Mid Wales

Aberporth-based airport secures £2.5m defence contract

An unmanned aerial vehicle (generic) Image copyright Getty Images
Image caption Unmanned aircraft systems (UAS) can be used for military and non-military purposes

A Ceredigion-based airport has secured a £2.5m Ministry of Defence (MoD) contract to continue testing unmanned aircraft systems (UAS).

It means that West Wales Airport will continue to supply its airfield services and facilities to the MoD for the next two years.

The airfield's owner said the contract would safeguard the 100 jobs at the Aberporth site.

It has been the base for unmanned aircraft operations since 2004.

The MoD has been using the airport to develop the Watchkeeper UAS with defence contractor the Thales Group.

Although Watchkeeper is unarmed, it is used as an intelligence, surveillance, target acquisition and reconnaissance (Istar) system by the British Army.

In September 2013 the airport went into partnership with Newquay Cornwall airport to create the National Aeronautical Centre (NAC) to deliver large scale specialised services in segregated airspace to both the military and civilian sector.

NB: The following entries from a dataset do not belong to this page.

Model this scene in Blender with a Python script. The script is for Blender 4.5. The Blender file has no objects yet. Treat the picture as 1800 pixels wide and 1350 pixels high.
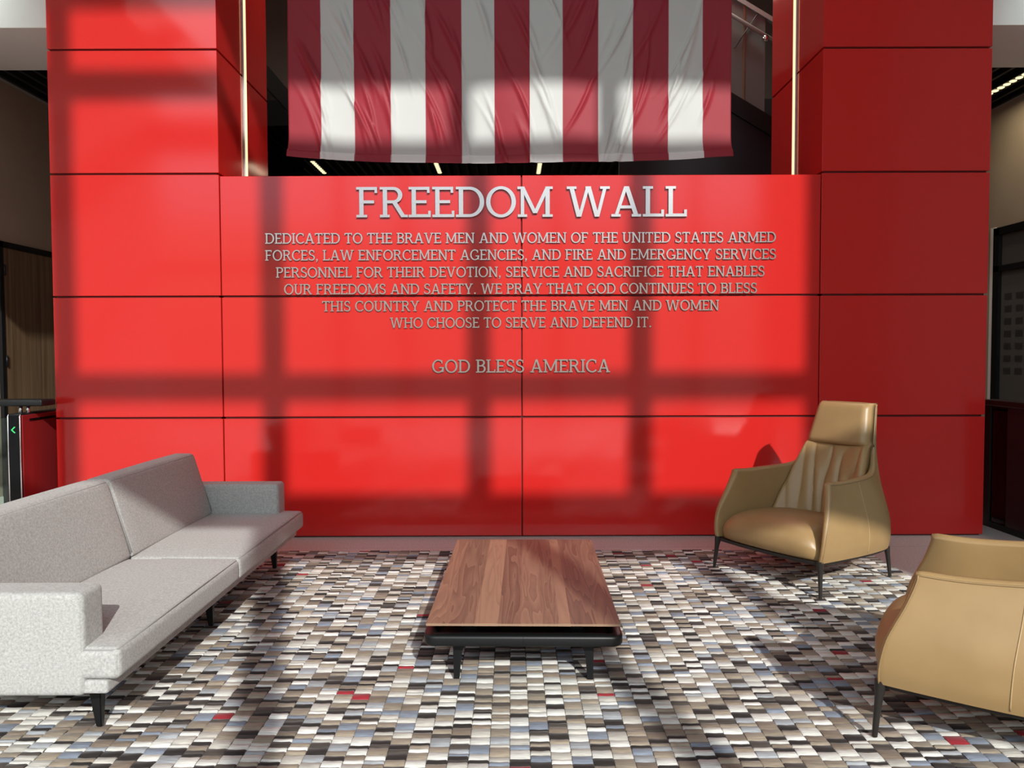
import bpy, bmesh, math, random
from mathutils import Vector, Matrix, Quaternion
random.seed(11)
SC = bpy.context.scene
COL = SC.collection
R = math.radians

# ------------------------------------------------------------------ camera
EYE = Vector((0.0, 0.0, 1.5))
YAW, PITCH, ROLL = 0.0006, -0.0381, -0.00307
fwd = Vector((math.sin(YAW)*math.cos(PITCH), math.cos(YAW)*math.cos(PITCH), math.sin(PITCH)))
rt = Vector((math.cos(YAW), -math.sin(YAW), 0)); up = rt.cross(fwd)
r2 = math.cos(ROLL)*rt + math.sin(ROLL)*up
u2 = -math.sin(ROLL)*rt + math.cos(ROLL)*up
cam_data = bpy.data.cameras.new('camera'); cam = bpy.data.objects.new('camera', cam_data); COL.objects.link(cam)
m = Matrix((r2, u2, -fwd)).transposed().to_4x4(); m.translation = EYE
cam.matrix_world = m
cam_data.sensor_width = 36.0; cam_data.lens = 36.0*1352/1800; cam_data.clip_start = 0.05
SC.camera = cam

# ------------------------------------------------------------------ light and exposure
SUN_AX, SUN_AZ = -0.28, -0.60           # sun travels (AX, 1, AZ)
SC.view_settings.view_transform = 'Standard'; SC.view_settings.look = 'None'
SC.view_settings.exposure = -0.55; SC.view_settings.gamma = 1.0; SC.view_settings.use_curve_mapping = False
sd = bpy.data.lights.new('sun', 'SUN'); sd.energy = 5.8; sd.angle = R(0.6); sd.color = (1.0, 0.972, 0.925)
so = bpy.data.objects.new('sun', sd); COL.objects.link(so)
so.rotation_euler = Vector((SUN_AX, 1, SUN_AZ)).to_track_quat('-Z', 'Y').to_euler(); so.location = (5, -20, 14)
W = bpy.data.worlds.new('world'); SC.world = W; W.use_nodes = True
nt = W.node_tree; nt.nodes.clear()
wo = nt.nodes.new('ShaderNodeOutputWorld'); bg = nt.nodes.new('ShaderNodeBackground')
tc = nt.nodes.new('ShaderNodeTexCoord'); sp = nt.nodes.new('ShaderNodeSeparateXYZ'); cr = nt.nodes.new('ShaderNodeValToRGB')
nt.links.new(tc.outputs['Generated'], sp.inputs[0]); nt.links.new(sp.outputs['Z'], cr.inputs[0])
nt.links.new(cr.outputs[0], bg.inputs[0]); nt.links.new(bg.outputs[0], wo.inputs[0])
el = cr.color_ramp.elements
el[0].position = 0.0; el[0].color = (0.16, 0.145, 0.13, 1)
el[1].position = 1.0; el[1].color = (0.70, 0.82, 0.96, 1)
for p, c in ((0.06, (0.22, 0.175, 0.145, 1)), (0.15, (0.29, 0.24, 0.205, 1)), (0.172, (0.29, 0.365, 0.45, 1)), (0.42, (0.80, 0.87, 0.92, 1))):
    e = el.new(p); e.color = c
bg.inputs[1].default_value = 5.0
SC.cycles.max_bounces = 8; SC.cycles.diffuse_bounces = 5; SC.cycles.glossy_bounces = 4
SC.cycles.transmission_bounces = 6; SC.cycles.transparent_max_bounces = 8
SC.cycles.caustics_reflective = False; SC.cycles.caustics_refractive = False
SC.cycles.sample_clamp_indirect = 6.0

# ------------------------------------------------------------------ helpers
def srgb(r, g, b):
    f = lambda c: (c/255/12.92) if c/255 <= 0.04045 else ((c/255+0.055)/1.055)**2.4
    return (f(r), f(g), f(b), 1)

def mat(name, col, rough=0.5, metal=0.0, spec=0.5, **k):
    M = bpy.data.materials.new(name); M.use_nodes = True
    b = M.node_tree.nodes['Principled BSDF']
    b.inputs['Base Color'].default_value = col if len(col) == 4 else (*col, 1)
    b.inputs['Roughness'].default_value = rough; b.inputs['Metallic'].default_value = metal
    b.inputs['Specular IOR Level'].default_value = spec
    for a, v in k.items(): b.inputs[a.replace('_', ' ')].default_value = v
    return M

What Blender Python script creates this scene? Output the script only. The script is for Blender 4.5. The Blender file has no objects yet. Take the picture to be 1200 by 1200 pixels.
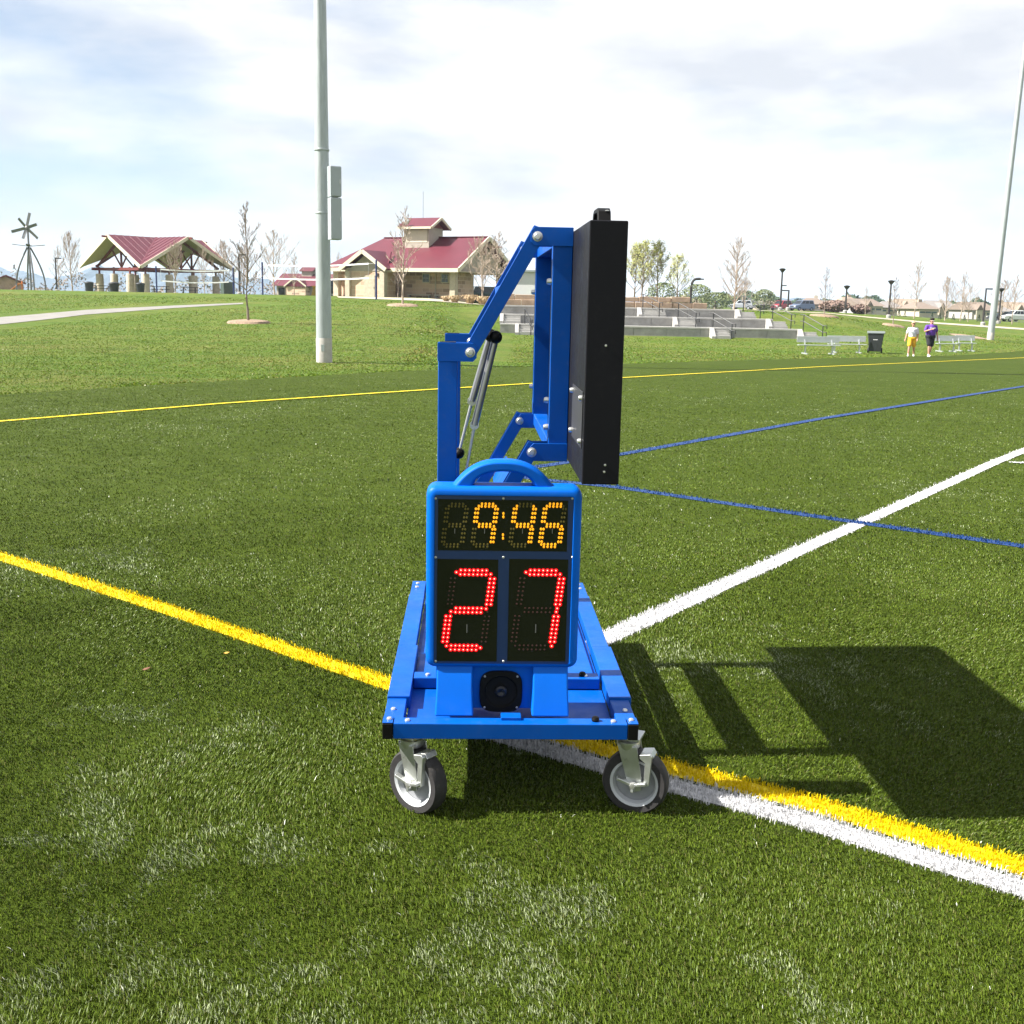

The same month it was also the site of a protest by more than 100 peace campaigners who demonstrated against the development of "drones" at the site.

Ray Mann, Managing Director of West Wales Airport and architect of the NAC, said: "The investment that has been made at West Wales Airport over the years is now beginning to pay dividends not only to the airport and its UAS customers but also to the local community."